Remember Reynolds declared for the draft after his junior year, after he made that basket that got his team to the 2009 Final Four.

"I know in his mind he kind of felt like, 'What do I have left to do?' " Wright said. "If he'd been a first-round pick or even if someone had guaranteed him an early second-round pick, he probably would have gone last year because he was close enough to graduating.

"Going through the workouts, they told us maybe [he wouldn't be] drafted, maybe late second round. We knew from experience once they get a label on you like that, it doesn't matter what you do next year."

It didn't matter that Reynolds finished his Villanova career with 2,222 points. It didn't matter that he was a first-team All-America.

It did matter that he is an undersized (6-2) shooting/point guard who might not be quick enough for the NBA.

"Some people say they might take him in the second round, but no one has committed that they will take him," Wright said. "Usually, somebody that I know will tell me, 'If he's available at this spot, we're taking him.' But no one has told me that yet."

If Reynolds is not selected, it will be the first time in memory that a draft-eligible first-team All-America player was not drafted.

"You would think that would blow the kid's mind, but he gets it because when he decided to test the waters, everyone told us if you do this, you're going to get labeled," Wright said. "Whatever they label you, that's what you're going to be no matter what you do next year. And that's exactly what happened. He's exactly where they said he was at the end of last year."

Which is in NBA no-man's land.

All of which changes nothing about who Reynolds is or what he did at Villanova. The school might never have a better representative. And that will count long after basketball is done.

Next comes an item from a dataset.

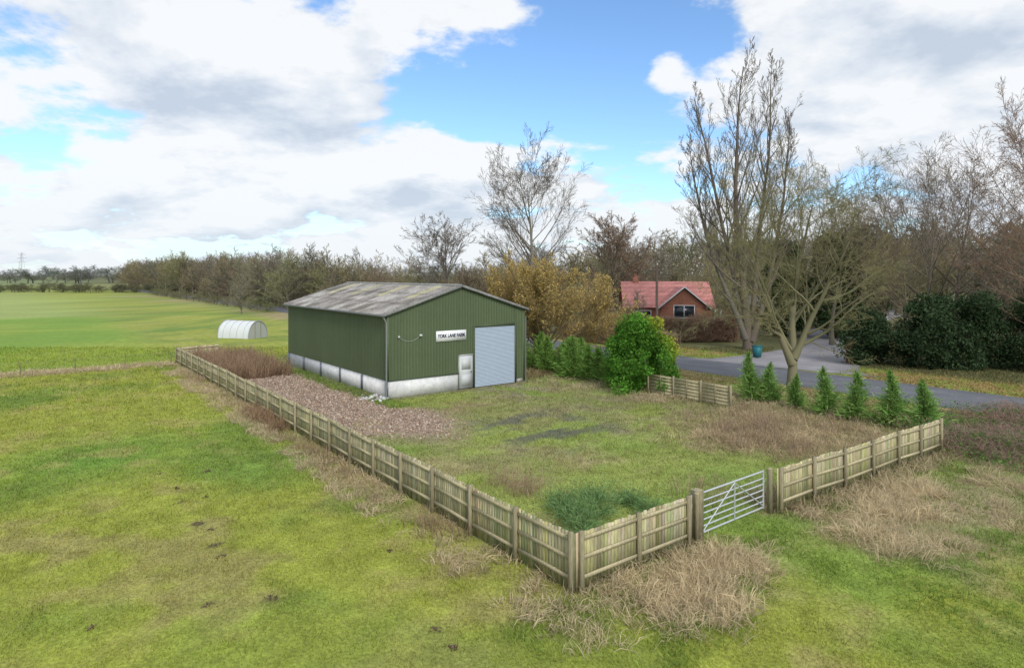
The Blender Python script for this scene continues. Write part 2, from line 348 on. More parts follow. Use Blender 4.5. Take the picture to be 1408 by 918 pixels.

"Last week, I had four workouts in 5 days," Reynolds said. "I was in New York Monday, D.C. Tuesday, Portland Thursday, San Antonio Friday."

He always knew what city he was in, but he did wonder a few times what room he was in.

"Sometimes, you'll go to the room [number] from 3 days ago," Reynolds said.

The workouts, Reynolds said, have been great.

"I haven't had a bad workout," he said. "Some have been better than others. Everything's been positive. It's so hard to tell. I could be drafted or couldn't be and it still could work out."

Reynolds is prepared for anything tomorrow.

"I can't control that," Reynolds said. "I'm content with it. When you go into the workouts, you leave everything out there so when [draft day] comes, you don't have any regrets. I definitely don't have any regrets."

He knows himself. What others think is up to them.

"There are guys that are telling me he's a great character guy," Wright said. "They've compared him to an Eddie House as a scorer and they've compared him to [Derek] Fisher in terms of toughness, intelligence, undersized. The old NBA saying is, 'It only takes one team to like him.' "

Precisely.

"He's taking this as a great challenge," Wright said. "He knows he might have to go to Europe. He knows he might have to make a team as an underdog. He's got a great frame of mind right now. It was more frustrating last spring. It was really eye-opening for both of us. He actually came back knowing that, 'It's going to be the same thing and I'm going to enjoy my senior year, going to be a leader and get my degree.' "

He did enjoy it. He was a leader. He did get his degree.

And whatever happens tomorrow night, that never changes.